A state amnesty program in 2004 netted $1.4 billion in back taxes from 857
individuals and 340 businesses. For the most part, these were wealthy people
who had become involved with questionable offshore tax shelters. Most of the
illegal immigrant businesses gross less than $100,000 a year, but there are
so many, they probably owe even more.

Los Angeles, Barron's found, is the most aggressive and successful
jurisdiction in the country in moving people from the shadow economy into
the light. The reason for this may be that that the state's amnesty program
is mostly carrot: Small businessmen have more to gain by going legal than
they do by remaining in the shadows.

One piece of the L.A. program provides an exemption from the business tax
for two years for new licensees with under $100,000 in annual gross
receipts. For bigger businesses that owe back taxes, the city offers
flexible repayment plans. Penalties, but not interest, are forgiven. Renata
Simril, Los Angeles' deputy mayor for economic development, says the city
spent $2 million to advertise the most recent amnesty project, begun in
2002. It was money well-spent. L.A. collected business-tax revenues of $21.7
million and added 47,000 new tax accounts.

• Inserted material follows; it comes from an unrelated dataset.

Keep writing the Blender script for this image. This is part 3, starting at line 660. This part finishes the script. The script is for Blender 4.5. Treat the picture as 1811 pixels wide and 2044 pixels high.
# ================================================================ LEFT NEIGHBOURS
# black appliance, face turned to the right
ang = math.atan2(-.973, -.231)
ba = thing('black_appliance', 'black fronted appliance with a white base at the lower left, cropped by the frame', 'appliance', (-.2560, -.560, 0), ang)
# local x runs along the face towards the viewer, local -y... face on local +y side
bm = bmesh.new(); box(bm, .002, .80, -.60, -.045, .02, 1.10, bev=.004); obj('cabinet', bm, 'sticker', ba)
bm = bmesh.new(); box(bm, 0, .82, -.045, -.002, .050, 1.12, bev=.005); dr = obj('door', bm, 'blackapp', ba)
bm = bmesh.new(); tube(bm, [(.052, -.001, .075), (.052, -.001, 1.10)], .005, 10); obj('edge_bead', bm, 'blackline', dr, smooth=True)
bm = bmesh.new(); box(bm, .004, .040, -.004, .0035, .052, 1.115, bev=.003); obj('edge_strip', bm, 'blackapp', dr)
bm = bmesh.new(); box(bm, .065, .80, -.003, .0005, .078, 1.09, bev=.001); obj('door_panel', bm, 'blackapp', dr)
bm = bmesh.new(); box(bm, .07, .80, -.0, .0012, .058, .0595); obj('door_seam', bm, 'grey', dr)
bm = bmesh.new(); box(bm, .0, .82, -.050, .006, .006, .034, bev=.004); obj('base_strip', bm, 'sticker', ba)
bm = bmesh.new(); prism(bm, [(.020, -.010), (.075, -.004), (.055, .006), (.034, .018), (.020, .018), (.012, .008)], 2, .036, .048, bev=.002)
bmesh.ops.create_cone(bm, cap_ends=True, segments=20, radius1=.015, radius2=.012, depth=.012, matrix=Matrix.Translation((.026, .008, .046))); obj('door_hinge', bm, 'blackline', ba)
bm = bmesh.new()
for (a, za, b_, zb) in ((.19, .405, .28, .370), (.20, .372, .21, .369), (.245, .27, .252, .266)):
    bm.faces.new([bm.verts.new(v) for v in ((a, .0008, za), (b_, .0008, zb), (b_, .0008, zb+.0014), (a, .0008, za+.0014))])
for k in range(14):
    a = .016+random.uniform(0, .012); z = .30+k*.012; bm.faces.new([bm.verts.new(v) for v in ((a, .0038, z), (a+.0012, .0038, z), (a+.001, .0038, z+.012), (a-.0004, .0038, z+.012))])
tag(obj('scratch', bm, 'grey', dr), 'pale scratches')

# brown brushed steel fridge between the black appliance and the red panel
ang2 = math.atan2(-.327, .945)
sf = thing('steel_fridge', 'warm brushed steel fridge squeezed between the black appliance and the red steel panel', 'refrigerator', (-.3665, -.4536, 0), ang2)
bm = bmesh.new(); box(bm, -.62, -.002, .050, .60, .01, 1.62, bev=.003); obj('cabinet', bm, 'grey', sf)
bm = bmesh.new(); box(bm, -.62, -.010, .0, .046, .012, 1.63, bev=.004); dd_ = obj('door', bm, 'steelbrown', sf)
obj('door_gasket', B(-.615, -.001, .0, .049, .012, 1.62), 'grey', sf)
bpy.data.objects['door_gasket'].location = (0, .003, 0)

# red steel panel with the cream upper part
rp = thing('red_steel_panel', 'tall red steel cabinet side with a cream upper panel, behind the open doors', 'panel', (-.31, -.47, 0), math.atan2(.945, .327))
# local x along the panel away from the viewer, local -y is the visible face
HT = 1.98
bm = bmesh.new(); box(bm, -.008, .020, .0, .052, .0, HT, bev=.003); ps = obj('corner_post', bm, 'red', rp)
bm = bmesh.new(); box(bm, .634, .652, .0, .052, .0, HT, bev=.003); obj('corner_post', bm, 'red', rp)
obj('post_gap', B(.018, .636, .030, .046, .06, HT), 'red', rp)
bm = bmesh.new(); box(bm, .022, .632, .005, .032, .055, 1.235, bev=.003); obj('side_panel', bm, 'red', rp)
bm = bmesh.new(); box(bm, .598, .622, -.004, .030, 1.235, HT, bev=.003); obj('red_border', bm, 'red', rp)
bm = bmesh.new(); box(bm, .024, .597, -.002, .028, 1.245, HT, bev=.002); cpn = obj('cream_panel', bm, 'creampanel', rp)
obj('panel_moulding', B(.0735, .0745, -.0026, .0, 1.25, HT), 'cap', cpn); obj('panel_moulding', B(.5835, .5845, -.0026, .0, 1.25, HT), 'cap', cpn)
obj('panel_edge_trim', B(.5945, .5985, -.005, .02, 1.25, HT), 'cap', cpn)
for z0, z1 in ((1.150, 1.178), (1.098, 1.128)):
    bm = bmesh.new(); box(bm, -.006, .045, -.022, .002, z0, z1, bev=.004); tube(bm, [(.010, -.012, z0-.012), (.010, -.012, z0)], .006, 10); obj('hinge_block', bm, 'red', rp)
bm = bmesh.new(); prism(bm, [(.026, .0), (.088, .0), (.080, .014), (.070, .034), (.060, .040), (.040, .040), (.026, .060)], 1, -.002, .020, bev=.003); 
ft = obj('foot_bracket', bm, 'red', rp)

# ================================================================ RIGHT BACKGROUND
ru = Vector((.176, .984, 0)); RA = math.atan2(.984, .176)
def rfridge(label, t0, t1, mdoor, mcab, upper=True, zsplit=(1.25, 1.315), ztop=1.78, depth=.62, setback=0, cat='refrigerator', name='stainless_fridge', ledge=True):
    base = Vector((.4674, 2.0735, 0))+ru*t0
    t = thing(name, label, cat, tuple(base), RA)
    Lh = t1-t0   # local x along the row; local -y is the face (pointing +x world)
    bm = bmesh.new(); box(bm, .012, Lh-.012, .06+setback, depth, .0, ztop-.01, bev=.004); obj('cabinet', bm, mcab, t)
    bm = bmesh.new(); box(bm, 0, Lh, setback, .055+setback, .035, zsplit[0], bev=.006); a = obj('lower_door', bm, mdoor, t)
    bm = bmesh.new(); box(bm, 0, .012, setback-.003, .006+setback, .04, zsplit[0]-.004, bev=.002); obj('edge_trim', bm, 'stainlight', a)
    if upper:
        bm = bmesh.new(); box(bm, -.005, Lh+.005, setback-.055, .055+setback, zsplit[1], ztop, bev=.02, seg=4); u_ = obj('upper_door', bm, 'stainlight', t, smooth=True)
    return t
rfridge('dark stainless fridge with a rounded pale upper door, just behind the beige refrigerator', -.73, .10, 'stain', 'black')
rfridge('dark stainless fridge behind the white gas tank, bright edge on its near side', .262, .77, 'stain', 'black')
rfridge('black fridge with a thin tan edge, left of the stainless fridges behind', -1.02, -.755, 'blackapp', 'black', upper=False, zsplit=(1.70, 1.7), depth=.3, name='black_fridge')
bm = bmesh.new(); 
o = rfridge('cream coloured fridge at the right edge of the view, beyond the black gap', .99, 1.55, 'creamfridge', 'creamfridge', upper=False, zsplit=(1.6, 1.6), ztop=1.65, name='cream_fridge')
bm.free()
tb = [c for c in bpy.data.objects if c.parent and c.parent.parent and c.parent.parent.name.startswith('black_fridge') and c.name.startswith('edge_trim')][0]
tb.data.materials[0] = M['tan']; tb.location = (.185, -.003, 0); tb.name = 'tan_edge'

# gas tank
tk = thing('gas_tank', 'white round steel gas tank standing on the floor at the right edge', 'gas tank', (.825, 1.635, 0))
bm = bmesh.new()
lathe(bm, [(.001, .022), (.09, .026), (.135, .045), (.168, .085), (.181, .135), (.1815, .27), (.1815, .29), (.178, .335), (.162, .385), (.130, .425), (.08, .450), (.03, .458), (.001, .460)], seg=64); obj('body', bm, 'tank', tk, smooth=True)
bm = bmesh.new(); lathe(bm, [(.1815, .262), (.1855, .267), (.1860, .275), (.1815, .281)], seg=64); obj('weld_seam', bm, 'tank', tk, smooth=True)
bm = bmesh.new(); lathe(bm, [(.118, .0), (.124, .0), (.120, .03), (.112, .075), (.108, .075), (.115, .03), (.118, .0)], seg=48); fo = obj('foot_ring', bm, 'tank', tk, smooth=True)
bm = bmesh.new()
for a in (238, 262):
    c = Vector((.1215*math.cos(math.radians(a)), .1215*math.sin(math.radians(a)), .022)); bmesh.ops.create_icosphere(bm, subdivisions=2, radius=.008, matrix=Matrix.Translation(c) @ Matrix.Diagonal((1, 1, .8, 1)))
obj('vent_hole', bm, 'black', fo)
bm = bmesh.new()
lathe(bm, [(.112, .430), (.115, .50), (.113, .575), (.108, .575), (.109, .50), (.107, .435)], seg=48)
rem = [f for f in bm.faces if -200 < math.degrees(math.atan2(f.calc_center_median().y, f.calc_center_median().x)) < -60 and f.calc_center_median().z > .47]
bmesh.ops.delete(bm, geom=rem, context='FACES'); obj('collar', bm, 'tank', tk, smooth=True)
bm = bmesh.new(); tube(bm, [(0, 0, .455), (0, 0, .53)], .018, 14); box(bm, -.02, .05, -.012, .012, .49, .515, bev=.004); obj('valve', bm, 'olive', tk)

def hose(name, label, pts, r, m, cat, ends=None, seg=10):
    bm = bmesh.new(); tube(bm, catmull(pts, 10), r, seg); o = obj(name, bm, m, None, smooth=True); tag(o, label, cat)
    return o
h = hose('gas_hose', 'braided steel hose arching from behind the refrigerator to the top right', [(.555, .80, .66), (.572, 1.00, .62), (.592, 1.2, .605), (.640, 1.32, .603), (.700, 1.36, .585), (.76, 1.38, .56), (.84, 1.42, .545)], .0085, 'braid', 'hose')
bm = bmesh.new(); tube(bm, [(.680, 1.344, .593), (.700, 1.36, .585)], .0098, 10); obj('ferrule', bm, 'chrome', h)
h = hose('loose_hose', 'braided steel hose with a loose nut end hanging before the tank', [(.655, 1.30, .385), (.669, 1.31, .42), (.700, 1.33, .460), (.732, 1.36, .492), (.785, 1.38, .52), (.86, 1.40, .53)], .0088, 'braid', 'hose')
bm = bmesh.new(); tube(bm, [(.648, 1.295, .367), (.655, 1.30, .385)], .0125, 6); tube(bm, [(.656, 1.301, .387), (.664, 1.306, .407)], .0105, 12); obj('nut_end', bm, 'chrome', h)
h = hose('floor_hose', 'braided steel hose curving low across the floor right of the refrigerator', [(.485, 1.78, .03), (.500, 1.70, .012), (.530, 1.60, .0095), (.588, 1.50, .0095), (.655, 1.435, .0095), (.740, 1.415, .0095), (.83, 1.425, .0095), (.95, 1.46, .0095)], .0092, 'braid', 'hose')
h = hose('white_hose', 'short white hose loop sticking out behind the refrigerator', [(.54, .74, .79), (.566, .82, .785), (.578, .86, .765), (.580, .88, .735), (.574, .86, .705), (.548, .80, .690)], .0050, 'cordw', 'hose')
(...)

As Olson points out, it's hard work for someone to stay submerged in the
underground economy in the 21st century. At some point, perhaps when the tax
evader wants to buy, say, a house and encounter lenders who demand tax
returns, the incentive to turn legal can become great. Besides more
aggressive audits, simpler forms might make the transition from shadow to
light more attractive, Oslon says.

One thing is certain: The rest of America is subsidizing the other half's
free ride, and the costs will only grow if authorities continue to
underestimate the scope of the problem.